Obviously, such an unflattering appraisal may not go down well in Jakarta. As Minister Yusril put it: "However much we disagree with the courts' verdicts, they must be respected." However, patriotism and legal formality aside, it must in all honesty be admitted that is hard to see how so many people -- military and police personnel as well as armed civilians -- can have escaped justice in the wake of the unspeakable horror that swept East Timor in 1999.

Good statesmen that they are, East Timor's leaders, from President Xanana Gusmao and Foreign Minister Ramos Horta down, have sought to distance themselves from the demands for a proper trial of what UN officials see as war crimes, for the sake of maintaining good ties with Indonesia and preserving stability in their huge neighbor to the west.

That, however, is beside the point. As far as Indonesia is concerned, criticism will be difficult to avoid, until its courts shape up and justice is meted out fairly and impartially.


East Timor: FM reiterates Dili's opposition to UN-backed war crimes court

Dili, August 16 (Lusa) - East Timor continues to oppose the creation of an international court to try Indonesian security officials responsible for massacres in the territory five years ago, Dili`s foreign minister, José Ramos Horta, has said.

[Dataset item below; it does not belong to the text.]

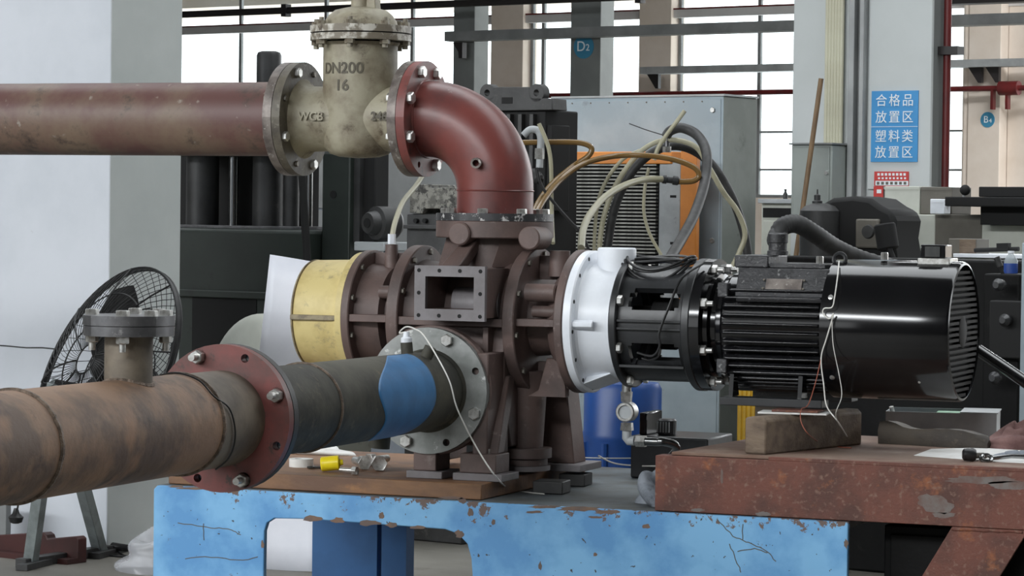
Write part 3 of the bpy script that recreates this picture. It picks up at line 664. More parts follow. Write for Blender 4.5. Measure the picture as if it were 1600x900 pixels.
def skp(x, d):
    if not (.477 < x < .628): return False
    d = d if d < 180 else d-360
    for a, b in ((15, 38), (-46, -18), (142, 165), (-162, -134)):
        if a < d < b:
            e = min(d-a, b-d, 20); inset = .012 if e < 4 else 0
            return .477+inset < x < .628-inset
    return False
part('shell', shell(MB(), [.44, .46, .477, .489, .52, .55, .585, .616, .628, .64, .655], .166, .022, 120, skp), m_blk2, la, smooth=25)
lf = part('pump_flange', MB().lathe([(0, .12), (0, .184), (.003, .187), (.018, .187), (.021, .184), (.021, .12)], A_(.4275), AX, 72, loop=True), m_blk2, la)
for p in ring_pts(A_(.4487), AX, .1755, 8, math.radians(22)): inst('bolt', bigm, lf, p, (1, 0, 0))
part('motor_flange', MB().lathe([(0, .12), (0, .187), (.003, .190), (.022, .190), (.025, .187), (.025, .12)], A_(.643), AX, 72, loop=True), m_blk2, la)
for z, h in ((.012, .007), (-.010, .007)): part('side_rib', MB().box(.449, .643, -.178, -.150, AZ+z-h/2, AZ+z+h/2), m_blk2, la, bev=.001)
for z in (-.118, ): part('side_rib', MB().box(.449, .643, -.150, -.10, AZ+z-.004, AZ+z+.004), m_blk2, la, bev=.001)
part('shaft_coupling', MB().lathe([(0, .05), (.07, .05), (.072, .075), (.13, .075), (.132, .05), (.2, .05)], A_(.44), AX, 32), m_dark, la)

# ================================================================== MOTOR
mo = thing('electric_motor', 'glossy black finned electric motor on the wooden block', 'motor', A_(1.0, 0, -.215))
mf = part('mounting_flange', MB().flange(A_(.6685), AX, .10, .189, .028, 8, .172, .008, pi/8), m_blk, mo)
for p in ring_pts(A_(.6965), AX, .172, 8, pi/8): inst('stud_nut', studm, mf, p, (1, 0, 0))
part('end_bell', MB().lathe([(0, .150), (.012, .148), (.016, .128), (.030, .126), (.034, .143), (.050, .146), (.052, .12)], A_(.6965), AX, 64), m_blk, mo)
part('stator_body', MB().lathe([(0, .146), (.006, .152), (.295, .152), (.30, .146)], A_(.748), AX, 72), m_blk, mo)
def fin_mesh(h, L):
    """one long fin with a rounded crest and a rounded front end"""
    m = MB(); vs = []; fs = []
    secs = [(0, .35), (.002, .7), (.006, .9), (.013, 1), (L-.004, 1), (L, .93)]
    for x, k in secs:
        z = h*k
        vs += [(x, -.0048, 0), (x, -.0040, z-.004), (x, -.0028, z-.0012), (x, 0, z), (x, .0028, z-.0012), (x, .0040, z-.004), (x, .0048, 0)]
    for i in range(len(secs)-1):
        for j in range(6): q = i*7+j; fs.append((q, q+1, q+8, q+7))
    fs += [tuple(range(7)), tuple((len(secs)-1)*7+k for k in range(7))]
    return m.add(vs, fs).mesh('cooling_fin', m_blkfin, smooth=60)
fin = fin_mesh(.034, .285)
for d in list(range(-52, 38, 8))+list(range(146, 236, 8))+list(range(-130, -52, 8)):
    y, z = rot_phi(math.radians(d), .151); o = inst('cooling_fin', fin, mo, A_(.757, y, z))
    o.rotation_euler = (pi/2-math.radians(d) if 0 else math.atan2(-y, z), 0, 0)
# foot rails, terminal box
for s in (-1, 1):
    part('foot_rail', MB().box(.765, 1.06, s*.155-.04, s*.155+.03, AZ-.215, AZ-.192), m_blk2, mo, bev=.002)
    for x in (.78, .98): part('foot_web', MB().prism([(x, s*.10, AZ-.192), (x, s*.16, AZ-.192), (x, s*.15, AZ-.13), (x, s*.12, AZ-.13)], (.012, 0, 0)), m_blk, mo)
for x in (.752, ): 
    for z in (.105, -.108): part('corner_lug', MB().box(.742, .772, -.158, -.125, AZ+z-.02, AZ+z+.02), m_tbox, mo, bev=.003)
part('terminal_base', MB().prism([(.79, -.150, AZ+.088), (.79, -.120, AZ+.152), (.79, -.112, AZ+.168), (.79, .112, AZ+.168), (.79, .15, AZ+.08)], (.262, 0, 0)), m_tbox, mo, bev=.004)
part('ledge_fin', MB().box(.80, 1.05, -.168, -.14, AZ+.074, AZ+.084), m_blkfin, mo, bev=.002)
tb = part('terminal_box', MB().box(.772, .872, -.10, .09, AZ+.168, AZ+.203), m_tbox, mo, bev=.004)
part('terminal_lid', MB().box(.878, 1.04, -.105, .09, AZ+.168, AZ+.182), m_tbox, mo, bev=.003)
nrm = Vector((0, -.064, .030)).normalized(); c0 = Vector((.93, -.136, AZ+.121))
npl = part('nameplate', MB().obox(c0+nrm*.003, (.105, .036, .004), (1,0,0), nrm), m_rim, mo, bev=.001)
for sx in (-1, 1):
    for sy in (-1, 1): inst('rivet', hexd, npl, c0+nrm*.005+Vector((sx*.058, 0, 0))+Vector((0, .030, .064)).normalized()*sy*.013, nrm).scale = (.4, .4, .5)
gp = PY(1215, 405, -.02)
gl = part('cable_gland', MB().lathe([(0, .03), (.012, .03), (.014, .026), (.034, .026), (.036, .029), (.06, .029), (.064, .024)], (gp.x, -.02, AZ+.203), (0,0,1), 16), m_tbox, mo)
for px, zz in ((1281, .182), (1382, .196)):
    v = PY(px, 412, -.03); inst('bolt', bigm, mo, (v.x, -.03, AZ+zz), (0,0,1)).scale = (.7, .7, 1.6)
ev = PY(1312, 410, -.05); part('lifting_eye', MB().tube(ring_pts((ev.x, -.05, AZ+.195), (0, -1, .2), .017, 20), .006, 8, closed=True).cyl((ev.x, -.05, AZ+.165), (ev.x, -.05, AZ+.18), .01, 12), m_blk2, mo)
# fan cowl with slatted end
R2 = .195
cowl = part('fan_cowl', MB().lathe([(0, R2-.008), (.002, R2), (.355, R2), (.362, R2-.004), (.364, R2-.010), (.352, R2-.010), (.348, R2-.012), (.01, R2-.012)], A_(1.047), AX, 96, loop=True), m_blk, mo)
part('cowl_end_disc', MB().lathe([(0, R2-.0125), (.004, R2-.0125)], A_(1.385), AX, 72), m_dark, mo)
zz = -.176
while zz <= .177:
    hw = math.sqrt(max((R2-.013)**2-zz*zz, 0)); 
    if abs(zz) < .03:
        for a, b in ((-hw, -.045), (.045, hw)): part('grille_slat', MB().box(1.396, 1.406, a, b, AZ+zz-.0045, AZ+zz+.0035), m_dark, cowl)
    else: part('grille_slat', MB().box(1.396, 1.406, -hw, hw, AZ+zz-.0045, AZ+zz+.0035), m_dark, cowl)
    zz += .0155
part('grille_hub', MB().lathe([(0, .045), (.010, .045), (.012, .040)], A_(1.396), AX, 32), m_dark, cowl)
for d, x in ((28, 1.075), (-42, 1.075), (-44, 1.32)):
    y, z = rot_phi(math.radians(d), R2); inst('screw', MB().lathe([(0, .0075), (.002, .0075), (.0035, .004)], (0,0,0), (0,0,1), 14).mesh('cowl_screw', m_bolt), cowl, A_(x, y, z), (0, y, z)).scale = (1, 1, 1) if x < 1.2 else (.5, .5, 1)
v = PY(1464, 408, -.02)
cb = part('junction_bracket', MB().box(v.x-.045, v.x+.045, -.06, .04, AZ+R2-.01, AZ+R2+.008), m_bolt, mo, bev=.002)
part('bracket_block', MB().box(v.x-.04, v.x+.03, -.05, .03, AZ+R2+.008, AZ+R2+.045), m_blk, cb, bev=.003)
part('bracket_face', MB().box(v.x-.026, v.x+.016, -.054, -.05, AZ+R2+.012, AZ+R2+.04), m_chrome, cb)

# ================================================================== UPPER PIPEWORK
UZ = 1.677; FR = .172
ip = thing('inlet_pipe', 'long dark red pipe coming in from the left', 'pipe', (-1.7, 0, UZ-.12))
part('run', MB().pipe((-3.2, 0, UZ), (-.684, 0, UZ), .1125, .10, 64), m_inpipe, ip)
fl = part('flange', MB().flange((-.684, 0, UZ), AX, .10, FR, .028, 8, .148, .0095, pi/8), m_rim, ip)
for p in ring_pts((-.684, 0, UZ), AX, .148, 8, pi/8): inst('bolt', hexd, fl, p, (-1, 0, 0)).scale = (1.2, 1.2, 1.2)

VX = -.443
gv = thing('gate_valve', 'weathered grey cast steel gate valve between the two red pipes', 'valve', (VX, 0, 1.55))
part('flow_body', MB().lathe([(0, .120), (.010, .108), (.028, .099), (.10, .097), (.26, .097), (.334, .099), (.352, .108), (.362, .120)], (-.627, 0, UZ), AX, 56), m_valve, gv)
part('gate_body', MB().lathe([(0, .02), (.003, .06), (.012, .088), (.03, .104), (.06, .112), (.30, .112), (.335, .112), (.345, .119)], (VX, 0, 1.56), (0,0,1), 56), m_valve, gv)
vf = part('flange', MB().flange((-.654, 0, UZ), AX, .09, FR, .027, 8, .148, .0095, pi/8), m_vdark, gv)
for k, p in enumerate(ring_pts((-.627, 0, UZ), AX, .148, 8, pi/8)):
    if k % 2 == 0: inst('stud_nut', bigm, vf, p, (1, 0, 0))
    else: inst('stud_nut', hexd, vf, p, (1, 0, 0)).scale = (.9, .9, .9)
vf2 = part('flange', MB().flange((-.277, 0, UZ), AX, .09, FR, .027, 8, .148, .0095, pi/8), m_rim, gv)
for p in ring_pts((-.277, 0, UZ), AX, .148, 8, pi/8): inst('stud_nut', bigm, vf2, p, (-1, 0, 0))
z0 = PY(563, 64.5, 0).z; z1 = PY(563, 53.5, 0).z; z2 = PY(563, 41.5, 0).z
BRd = .152
bf = part('bonnet_flange', MB().flange((VX, 0, z0), (0,0,1), .06, BRd, z1-z0-.002, 8, .137, .008, .2), m_valvew, gv)
bg_ = part('bonnet_flange', MB().flange((VX, 0, z1+.002), (0,0,1), .06, BRd, z2-z1-.002, 8, .137, .008, .2), m_valvew, gv)
part('gasket', MB().lathe([(0, .145), (.004, .145)], (VX, 0, z1-.002), (0,0,1), 48), m_dark, gv)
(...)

In comments to Lusa Sunday after a meeting in Bali with his Indonesian counterpart, Hassan Wirajuda, Ramos Horta said that although there has still not been any formal move by the United Nations to set up a war crimes tribunal, Dili was "against" any such development.

An international tribunal to try Indonesian army and police officers for human rights abuses committed during Timor`s bloody breakaway from Jakarta`s occupation in 1999 has been demanded by several international human rights organizations, including Amnesty International and Human Rights Watch.

The latest demand by rights groups involved in seeking justice for the victims of the violence of 1999 has been for UN-backed commission of experts.

Ramos Horta said Dili would adopt a wait-and-see approach on the call for a commission of experts, an idea first floated by the office of UN Secretary General Kofi Annan and which has also been backed by the New Zealand government.

"The Timorese government will decide how to react after receiving the proposal (of Annan) and on being made aware of the constitution of the commission of experts", said Dili`s top diplomat.

Timor has repeatedly said that good relations with Jakarta are crucial to the world`s newest nation and Ramos Horta warned last week that an international court to punish Indonesians for human rights abuses could destabilize Dili`s larger neighbor.

The latest demands for an international tribunal were triggered by the reversing last week of convictions against four senior Indonesian security officers for Timor war crimes.

Ramos Horta and Wirajuda also discussed the land border between their countries and Jakarta's head of diplomacy said only "10 percent" of issues remained to be resolved before a final accord by October.

Dili and Jakarta officials would be given more time to fix unresolved borders, said Ramos Horta, particularly in the enclave of Oecussi.

Ramos Horta was due to remain in Indonesia for several days and is expected to attend commemorations marking the 59th anniversary of Indonesian independence in Kupang, the capital of West Timor.